Knowledge Sources Machine Learning Design Patterns
Domains Online_Learning Software_Design API_Design
Last Updated 2026-02-08 18:00 GMT

Overview

The base estimator architecture defines a hierarchy of abstract interfaces for online machine learning models. Each interface specifies the minimal contract (methods and properties) that a particular type of estimator must satisfy, enabling polymorphic composition, evaluation, and testing across the entire framework.

Description

A well-designed online ML framework requires a consistent interface hierarchy that separates concerns by task type. The base architecture typically defines:

  • Base estimator: The root interface providing common functionality (cloning, parameter access, string representation).
  • Classifier: Adds predict_one(x) and predict_proba_one(x) for classification tasks.
  • Regressor: Adds predict_one(x) returning a continuous value.
  • Clusterer: Adds predict_one(x) returning a cluster label and manages cluster centers.
  • Transformer: Adds transform_one(x) for feature transformations.
  • Drift detector: Adds update(value) and exposes drift/warning state.
  • Ensemble: Manages a collection of sub-models with coordinated learning.
  • Multi-output: Handles tasks with multiple target variables simultaneously.
  • Wrapper: Delegates to an inner estimator while adding behavior (decorator pattern).

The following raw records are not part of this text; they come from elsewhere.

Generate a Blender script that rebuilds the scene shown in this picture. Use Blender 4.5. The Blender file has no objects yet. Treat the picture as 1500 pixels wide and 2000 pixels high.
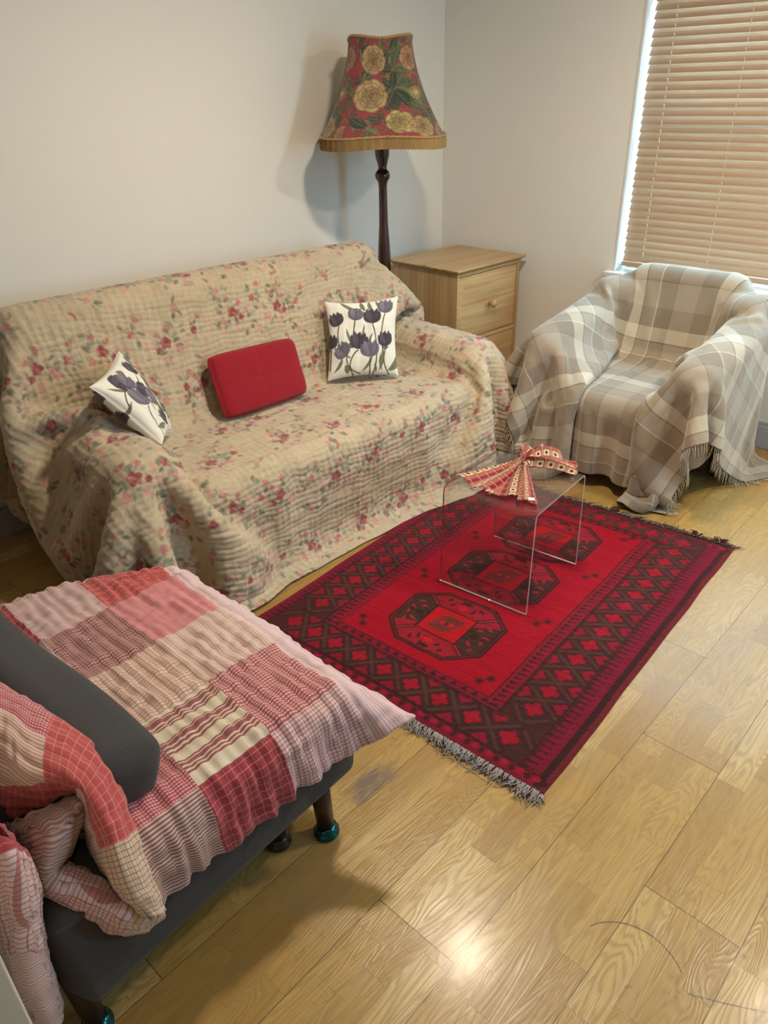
import bpy, math
import numpy as np
from mathutils import Vector, Matrix

# ------------------------------------------------------------------ camera, world, lights, exposure
PI = math.pi
SC = bpy.context.scene
COL = SC.collection
CAM_H = 1.6
F_PX, PITCH, ROLL, AZ = 1465.0, math.radians(29.44), math.radians(1.454), math.radians(43.39)


def camera():
    fh = Vector((-math.sin(AZ), math.cos(AZ), 0)); up = Vector((0, 0, 1))
    f = fh * math.cos(PITCH) - up * math.sin(PITCH)
    r0 = f.cross(up).normalized(); u0 = r0.cross(f)
    c, s = math.cos(ROLL), math.sin(ROLL)
    r = r0 * c - u0 * s; u = u0 * c + r0 * s
    cd = bpy.data.cameras.new('camera'); cam = bpy.data.objects.new('camera', cd); COL.objects.link(cam)
    m = Matrix((r, u, -f)).transposed().to_4x4(); m.translation = Vector((0, 0, CAM_H))
    cam.matrix_world = m
    cd.sensor_fit = 'VERTICAL'; cd.sensor_height = 36.0; cd.lens = F_PX / 2000 * 36.0
    cd.clip_start = 0.02
    SC.camera = cam


camera()
SC.view_settings.view_transform = 'Standard'
SC.view_settings.look = 'None'
SC.view_settings.gamma = 1.0
SC.view_settings.use_curve_mapping = False
SC.view_settings.exposure = 0.0

world = bpy.data.worlds.new('world'); SC.world = world; world.use_nodes = True
wn = world.node_tree.nodes; wn['Background'].inputs['Color'].default_value = (0.38, 0.72, 1.0, 1)
wn['Background'].inputs['Strength'].default_value = 24.0


def area(name, loc, size, power, color, rot=(0, 0, 0), shape='DISK', size_y=None, spread=None, portal=False):
    d = bpy.data.lights.new(name, 'AREA'); d.shape = shape; d.size = size
    if size_y: d.size_y = size_y
    d.energy = power; d.color = color
    if spread: d.spread = spread
    if portal: d.cycles.is_portal = True
    o = bpy.data.objects.new(name, d); o.location = loc; o.rotation_euler = rot; COL.objects.link(o)
    return o


WALL_X, WALL_Y, CEIL = -3.02, 3.77, 2.5
WIN = dict(x0=-1.87, x1=-0.35, z0=0.745, z1=2.15)
LAMP_A = (-1.32, 1.94)
LAMP_B = (0.05, 2.75)
WARM = (1.0, 0.865, 0.68)
area('ceiling_lamp_light', (LAMP_A[0], LAMP_A[1], CEIL - 0.065), 0.16, 36, WARM)
area('ceiling_lamp_light', (LAMP_B[0], LAMP_B[1], CEIL - 0.065), 0.16, 32, WARM)
area('ceiling_lamp_light', (-0.1, 0.3, CEIL - 0.065), 0.16, 1.5, WARM)  # weak fill lamp, added above the doorway out of view
area('window_portal', ((WIN['x0'] + WIN['x1']) / 2, WALL_Y + 0.21, (WIN['z0'] + WIN['z1']) / 2), WIN['x1'] - WIN['x0'], 1,
     (1, 1, 1), (PI / 2, 0, 0), 'RECTANGLE', WIN['z1'] - WIN['z0'], portal=True)

area('window_portal', (1.3 + 0.11, 2.15, 1.5), 1.1, 1, (1, 1, 1), (0, PI / 2, 0), 'RECTANGLE', 0.5, portal=True)  # portal of the added side window

# ------------------------------------------------------------------ helpers


def tag(o, label=None, cat=None, group=None, kind=None):
    if label: o['label'] = label
    if cat: o['category'] = cat
    if group: o['group'] = group
    if kind: o['kind'] = kind
    return o


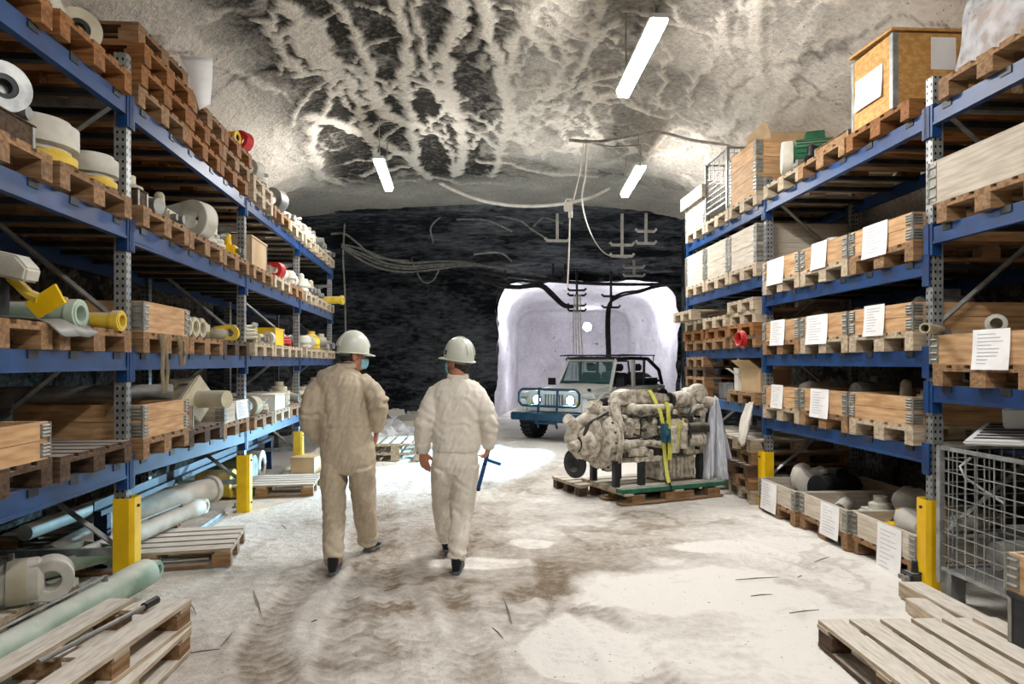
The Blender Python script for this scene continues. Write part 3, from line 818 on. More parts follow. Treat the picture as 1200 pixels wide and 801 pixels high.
def mk_casting(s=1.0, col='white_paint', under='yellow_dirty'):     # rounded link housing, pale on top and yellow below
    def f():
        t = thing('link_housing', '', 'machine casting')
        m = MB(); n = 14
        prof = [(-.62, -.10), (-.55, -.17), (-.15, -.2)]+[(.02+.2*math.sin(w), -.2*math.cos(w)) for w in np.linspace(.1, PI-.1, n)]+[(-.15, .2), (-.55, .17), (-.62, .10)]
        m.prism([((u-.22)*s, v*s) for u, v in prof], .1*s, .3*s); m.build('upper_casing', col, t, .035*s)
        m = MB(); m.prism([((u-.22)*s*.92, v*s*.85) for u, v in prof], 0, .11*s); m.build('lower_casing', under, t, .03*s)
        m = MB(); m.cyl((-.42*s, 0, .3*s), (-.42*s, 0, .35*s), .05*s, n=14); m.cyl((-.62*s, .06*s, .3*s), (-.62*s, .06*s, .34*s), .03*s, n=10); m.build('boss', 'grey_steel', t)
        m = MB(); m.cyl((-.28*s, -.205*s, .2*s), (-.28*s, -.225*s, .2*s), .035*s, n=12); m.build('plug', 'grey_steel', t)
        return t
    return f
def mk_valve(s=1.0, col='cream'):
    def f():
        t = thing('valve_block', '', 'valve')
        m = MB(); m.box(-.34*s, -.06*s, -.13*s, .13*s, 0, .16*s); m.build('body', col, t, .02*s)
        m = MB(); m.cyl((-.2*s, 0, .16*s), (-.2*s, 0, .3*s), .06*s, .045*s, 14); m.sphere((-.2*s, 0, .3*s), .05*s, 10); m.build('bonnet', col, t)
        m = MB(); m.cyl((-.06*s, .05*s, .08*s), (.02*s, .05*s, .08*s), .045*s, n=14); m.build('outlet', 'grey_steel', t)
        m = MB(); m.cyl((-.06*s, -.07*s, .08*s), (0, -.07*s, .08*s), .035*s, n=12); m.build('inlet', 'grey_steel', t)
        m = MB(); m.cyl((-.3*s, .13*s, .1*s), (-.3*s, .24*s, .1*s), .04*s, n=12); m.build('side_port', col, t)
        return t
    return f
def mk_hose(s=1.0, col='black', n=3):
    def f():
        t = thing('hose_coil', '', 'hose')
        m = MB(); pts = []
        for k in range(60*n//3):
            w = k/20*2*PI; rr = (.2+.012*math.sin(k*.7))*s
            pts.append((-.24*s+rr*math.cos(w), rr*math.sin(w), .03*s+.045*s*k/20))
        m.tube(pts, .024*s, 8); m.build('coiled_hose', col, t)
        m = MB(); p = V(pts[-1]); m.cyl(p, p+V((.03, .1, .03))*s, .03*s, n=8); m.build('coupling', 'grey_steel', t)
        return t
    return f
def mk_bundle(seed=0, s=1.0, col='rag', kind='rag_bundle', cat='rag bundle'):
    def f():
        me_ = MB(); me_.sphere((-.2*s, 0, .1*s), (.2*s, .17*s, .1*s), 24); me = me_.mesh(kind)
        for v in me.vertices:
            q = noise.noise(v.co*6+V((seed*3.1, 0, 0)))*.05*s+noise.noise(v.co*16)*.02*s
            v.co += v.normal*q
            if v.co.z < .01: v.co.z = 0
        o = obj(kind, me, col); return tag(o, '', cat)
    return f
def mk_drum(r=.17, h=.3, col='grey_steel'):
    def f():
        t = thing('spool', '', 'spool')
        m = MB(); m.lathe([(r*.35, 0), (r*.5, 0), (r, .0), (r, .03), (r*.95, .035), (r*.95, h-.035), (r, h-.03), (r, h), (r*.5, h), (r*.45, h-.06), (.0005, h-.06)], (-h, 0, r), (1, 0, 0), 28); m.build('drum', col, t)
        m = MB(); m.ring((.004-.06, 0, r), (1, 0, 0), r*.48, r*.3, .1); m.build('hub', 'dark_steel', t)
        return t
    return f
def mk_flange(s=1.0, col='cream'):           # shaft with square flange
    def f():
        t = thing('flanged_shaft', '', 'shaft')
        m = MB(); m.lathe([(.1*s, -1.0*s), (.1*s, -.5*s), (.125*s, -.5*s), (.125*s, -.2*s), (.07*s, -.18*s), (.07*s, .1*s)], (0, 0, .2*s), (1, 0, 0), 18); m.build('shaft', col, t)
        m = MB(); m.prism([(-.2*s, .0), (0, -.2*s), (.2*s, 0), (0, .2*s)], -.2*s, -.15*s, Matrix.Translation((0, 0, .2*s)), 'x'); m.build('square_flange', col, t, .01*s)
        m = MB(); m.box(-.36*s, -.3*s, -.16*s, .16*s, 0.0, .36*s); m.build('clamp_plate', col, t, .01*s)
        return t
    return f
def mk_gearbox(s=1.0, col='white_paint'):
    def f():
        t = thing('gearbox', '', 'machine part')
        m = MB(); m.box(-.42*s, -.08*s, -.17*s, .17*s, 0, .2*s); m.build('housing', col, t, .03*s)
        m = MB(); m.lathe([(.05*s, 0), (.12*s, .0), (.12*s, .06*s), (.07*s, .08*s), (.07*s, .14*s)], (-.25*s, 0, .2*s), (0, 0, 1), 16); m.build('neck', col, t)
        m = MB(); m.cyl((-.09*s, 0, .1*s), (.04*s, 0, .1*s), .07*s, .06*s, 14); m.build('output_stub', 'grey_steel', t)
        m = MB(); m.cyl((-.25*s, .16*s, .1*s), (-.25*s, .26*s, .1*s), .06*s, n=14); m.build('side_stub', 'grey_steel', t)
        return t
    return f
def mk_disc(r=.17, col='grey_steel'):
    def f():
        t = thing('steel_ring', '', 'ring')
        m = MB(); m.ring((-.06, 0, r), (1, .25, 0), r, r*.55, .12, 28); m.build('ring_body', col, t, .008)
        return t
    return f
def mk_box(dx, dy, dz, m_, name='wooden_box', cat='box', lid=True):
    def f():
        t = thing(name, '', cat)
        m = MB(); m.box(-dx, 0, -dy/2, dy/2, 0, dz*(.93 if lid else 1)); m.build('sides', m_, t, .004)
        if lid:
            m = MB(); m.box(-dx-.01, .01, -dy/2-.01, dy/2+.01, dz*.93, dz); m.build('lid', m_, t, .003)
        m = MB()
        for y in (-dy/2, dy/2):
            m.box(-.002, .006, y-.02 if y > 0 else y-.003, y+.003 if y > 0 else y+.02, 0, dz*.92)
        m.build('corner_strip', 'hinge', t)
        return t
    return f
def load(key, maker, side, d, z, label, s=0.05, turn=0, tilt=0, roll=0, group=None, scale=None):
    """a thing lying on something at height z, its aisle end s metres inside the rack face"""
    return place(key, maker, rp(side, d, s, z), (roll, tilt, rz(side)+turn), label, group, scale)
# ------------------------------------------------------------------ loads of the left rack
SN = ['top', 'second', 'third', 'lowest']
BN = ['nearest', 'second', 'third', 'far']
def lp(px, lev, label, wood='wood', s=-.06, n=0, bay=None, d=None, turn=0):
    """pallet on the left rack whose face is centred at column px"""
    d = d or dpx('L', px, s)
    z = shelf('L', lev, d, bay)+.001+n*PH
    pallet('L', d, z, label, wood, s, turn=turn)
    return d, z+PH
def bay_ds(b):  # three pallet centres
    return [LD[b]+.07+(LD[b+1]-LD[b]-.14)*(k+.5)/3 for k in range(3)]
def Lname(lev, b): return f'{SN[lev]} left shelf, {BN[b]} bay'
B1 = [LD[1]-.53, LD[1]-1.46]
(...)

This hierarchy enables programming to interfaces: evaluation functions, pipelines, and meta-learners depend only on abstract types, not concrete implementations. Any model that satisfies the interface can be used interchangeably.

Usage

Use a base estimator architecture when:

  • You are designing or extending an online ML framework.
  • You need to write generic code that works with any classifier, regressor, or transformer.
  • You want type checking and validation that models implement the required methods.
  • You need to compose models into pipelines, ensembles, or meta-learners.

Theoretical Basis

The base estimator architecture applies two core design principles:

Interface Segregation Principle (ISP): Each task type defines only the methods it requires:

Base
  learn_one(x, y) -> self

Classifier(Base)
  predict_one(x) -> label
  predict_proba_one(x) -> dict[label, float]

Regressor(Base)
  predict_one(x) -> float

Transformer(Base)
  transform_one(x) -> dict
  learn_one(x) -> self     # unsupervised variant

Clusterer(Base)
  predict_one(x) -> int
  learn_one(x) -> self     # unsupervised

DriftDetector(Base)
  update(value) -> self
  drift_detected: bool

Liskov Substitution Principle (LSP): Any concrete implementation of an interface can be substituted wherever that interface is expected. This enables generic evaluation:

function evaluate(model: Classifier, stream):
    for x, y in stream:
        y_pred = model.predict_one(x)    # works for ANY classifier
        metric.update(y, y_pred)
        model.learn_one(x, y)

Mixin pattern: Some interfaces may be combined. For example, a model that is both a classifier and a transformer (e.g., for embedding extraction) implements both interfaces. This is achieved through multiple inheritance or mixin classes.